If you don't mind, I'll do the problem in $\mathbb R^d$. Write $B_2^d$ for the unit Euclidean ball (centred at the origin, radius 1). Let $A_n$, as before, be a sequence of convex subsets of $B_2^d$ with $V(A_n)\to V(B_2^d)$, where $V(\cdot)$ denotes volume. Write $$ V_1(K,B_2^d) = V(\underbrace{K,\dotsc,K}_{d-1},B_2^d) $$ for that mixed volume.
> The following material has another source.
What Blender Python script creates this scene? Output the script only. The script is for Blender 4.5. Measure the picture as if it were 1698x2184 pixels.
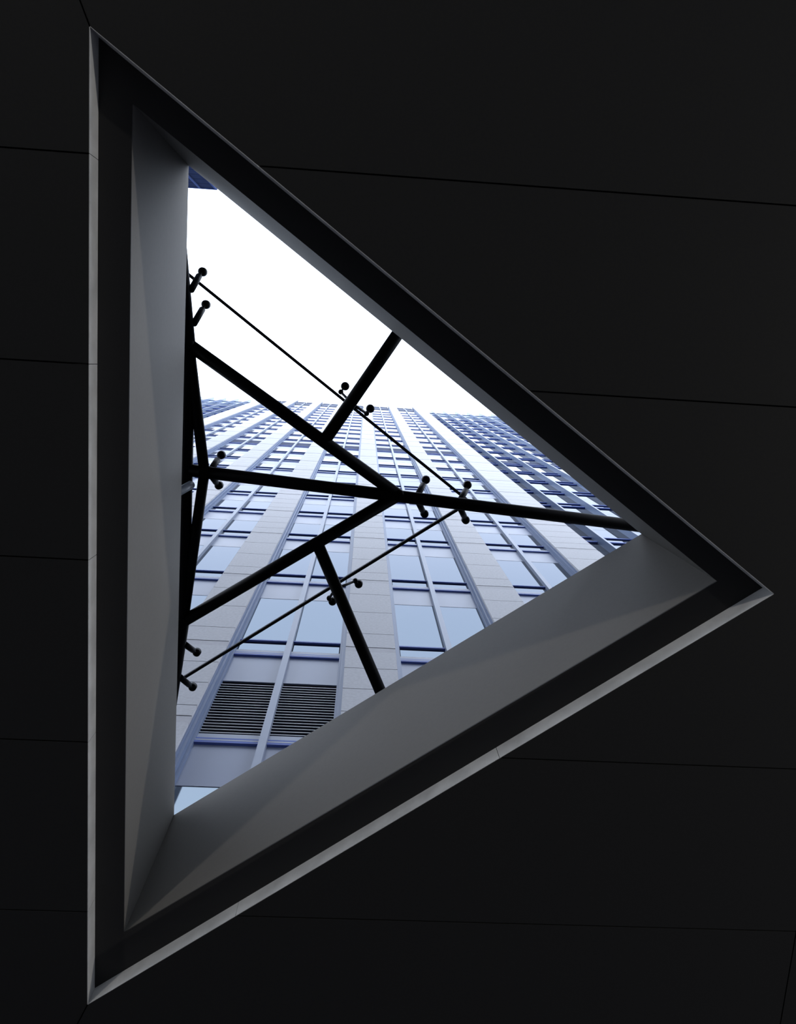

I will use the following facts about mixed volume:

  1. $V_1(K,K) = V(K)$
  2. $V_1(K,L)$ is increasing in both arguments.
  3. The surface area of a convex body $K$ is $$ S(K) = \lim_{\epsilon\downarrow 0} \frac{V(K+\epsilon B_2^d) - V(K)}{\epsilon} = dV_1(K,B_2^d) $$ (where $K+\epsilon B_2^d$ is the Minkowski sum).
  4. Minkowski's first inequality: $$ V(K)^{(d-1)/d} V(L)^{1/d} \le V_1(K,L) $$

Using (4), then (2) (we assumed $A_n\subset B_2^d$), then (1) yields $$ V(A_n)^{(d-1)/d} V(B_2^d)^{1/d} \le V_1(A_n,B_2^d) \le V_1(B_2^d,B_2^d) = V(B_2^d) $$ Sending $n\to\infty$ yields, by the squeeze law, $$ \lim_{n\to\infty} V_1(A_n,B_2^d) = V(B_2^d) = V_1(B_2^d,B_2^d) $$ Multiplying by $d$ and using (3) twice yields $$ \lim_{n\to\infty} S(A_n) = S(B_2^d) $$ as desired.